::: Source excerpt :::

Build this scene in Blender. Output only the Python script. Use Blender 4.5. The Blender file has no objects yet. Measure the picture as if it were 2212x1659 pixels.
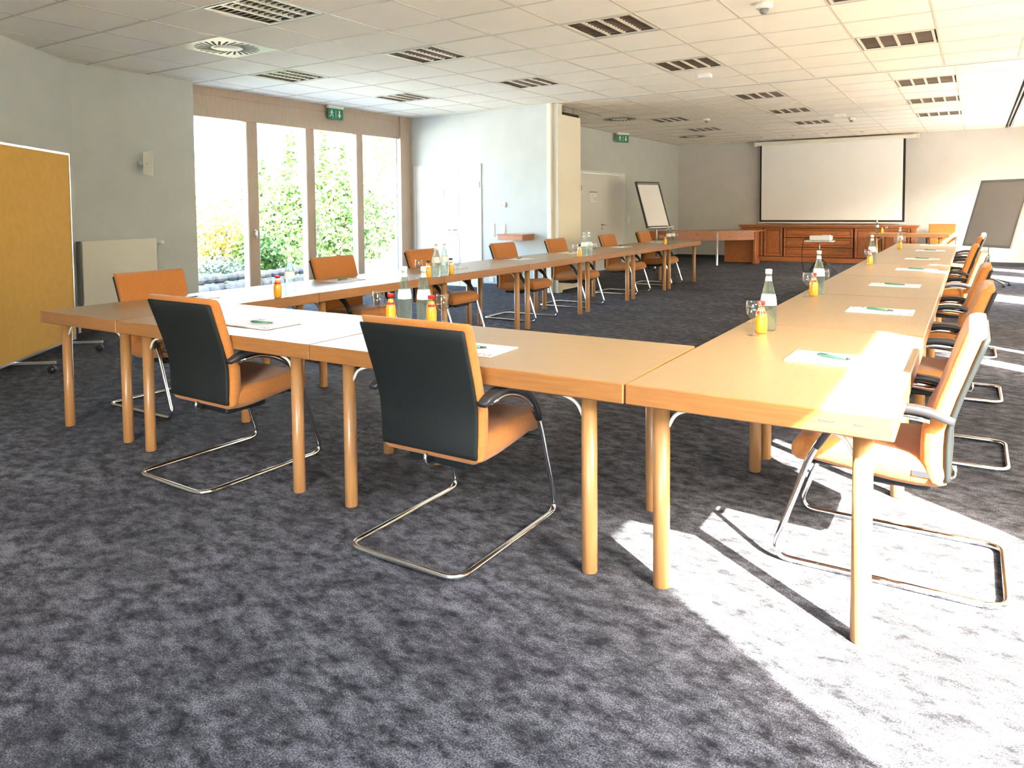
import bpy, math, random
from mathutils import Vector, Matrix
random.seed(7)
PI = math.pi
S = bpy.context.scene
COL = S.collection

# ------------------------------------------------------------------ helpers
class MB:
    """collects geometry; build() links it as ONE mesh object"""
    def __init__(s): s.v = []; s.f = []; s.m = []; s.sm = []
    def add(s, vs, fs, mi=0, smooth=False):
        o = len(s.v); s.v += [tuple(v) for v in vs]
        for f in fs: s.f.append(tuple(i + o for i in f)); s.m.append(mi); s.sm.append(smooth)
        return s
    def box(s, x0, x1, y0, y1, z0, z1, mi=0):
        vs = [(x, y, z) for z in (z0, z1) for y in (y0, y1) for x in (x0, x1)]
        return s.add(vs, [(0,2,3,1),(4,5,7,6),(0,1,5,4),(2,6,7,3),(0,4,6,2),(1,3,7,5)], mi)
    def cbox(s, x0, x1, y0, y1, z0, z1, c=.004, mi=0, top_mi=None):
        """box with chamfered edges"""
        vs = []
        for sz, z in ((-1, z0), (1, z1)):
            for a, zz in ((c, z), (0, z - sz * c)):
                X0, X1, Y0, Y1 = x0 + a, x1 - a, y0 + a, y1 - a
                k = c if a == 0 else c * .6
                vs += [(X0+k,Y0,zz),(X1-k,Y0,zz),(X1,Y0+k,zz),(X1,Y1-k,zz),(X1-k,Y1,zz),(X0+k,Y1,zz),(X0,Y1-k,zz),(X0,Y0+k,zz)]
        fs = [tuple(range(7, -1, -1))]
        fs2 = [tuple(range(16, 24))]
        side = []
        for a, b in ((0, 8), (8, 24), (24, 16)):
            for i in range(8):
                j = (i + 1) % 8
                side.append((a+i, a+j, b+j, b+i))
        s.add(vs, fs + side, mi); s.add(vs, fs2, mi if top_mi is None else top_mi)
        return s
    def obox(s, c, ux, uy, hx, hy, z0, z1, mi=0):
        """box with horizontal axes ux, uy (2-vectors)"""
        vs = []
        for z in (z0, z1):
            for b in (-1, 1):
                for a in (-1, 1):
                    vs.append((c[0]+a*hx*ux[0]+b*hy*uy[0], c[1]+a*hx*ux[1]+b*hy*uy[1], z))
        return s.add(vs, [(0,2,3,1),(4,5,7,6),(0,1,5,4),(2,6,7,3),(0,4,6,2),(1,3,7,5)], mi)
    def loft(s, loops, caps=True, mi=0, smooth=True):
        n = len(loops[0]); vs = [p for l in loops for p in l]; fs = []
        for k in range(len(loops) - 1):
            for i in range(n):
                j = (i + 1) % n
                fs.append((k*n+i, k*n+j, (k+1)*n+j, (k+1)*n+i))
        if caps:
            fs.append(tuple(range(n - 1, -1, -1))); fs.append(tuple((len(loops)-1)*n + i for i in range(n)))
        return s.add(vs, fs, mi, smooth)
    def lathe(s, prof, seg=20, c=(0, 0, 0), mi=0, smooth=True, caps=True):
        loops = [[(c[0]+r*math.cos(2*PI*i/seg), c[1]+r*math.sin(2*PI*i/seg), c[2]+z) for i in range(seg)] for r, z in prof]
        return s.loft(loops, caps, mi, smooth)
    def tube(s, pts, r, seg=10, mi=0, sec=None):
        pts = [Vector(p) for p in pts]; n = len(pts); loops = []; up = None
        for i in range(n):
            t = (pts[min(i+1, n-1)] - pts[max(i-1, 0)]).normalized()
            if up is None:
                a = Vector((1, 0, 0)) if abs(t.x) < .9 else Vector((0, 0, 1))
                up = (a - t * a.dot(t)).normalized()
            else:
                up = (up - t * up.dot(t)).normalized()
            w = t.cross(up)
            if sec: loops.append([pts[i] + up*a + w*b for a, b in sec])
            else: loops.append([pts[i] + (up*math.cos(2*PI*k/seg) + w*math.sin(2*PI*k/seg))*r for k in range(seg)])
        return s.loft(loops, True, mi, True)
    def build(s, name, mats, parent=None, loc=None, rz=0):
        me = bpy.data.meshes.new(name); me.from_pydata(s.v, [], s.f)
        if not isinstance(mats, (list, tuple)): mats = [mats]
        for m in mats: me.materials.append(m)
        me.polygons.foreach_set('material_index', s.m); me.polygons.foreach_set('use_smooth', s.sm)
        me.validate(); me.update()
        o = bpy.data.objects.new(name, me); COL.objects.link(o)
        if parent: o.parent = parent
        if loc: o.location = loc
        if rz: o.rotation_euler.z = rz
        return o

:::

Problem statement:
Determine how many lines above contain "objects" as a word or string. Give the number alone.

Exercise output:
2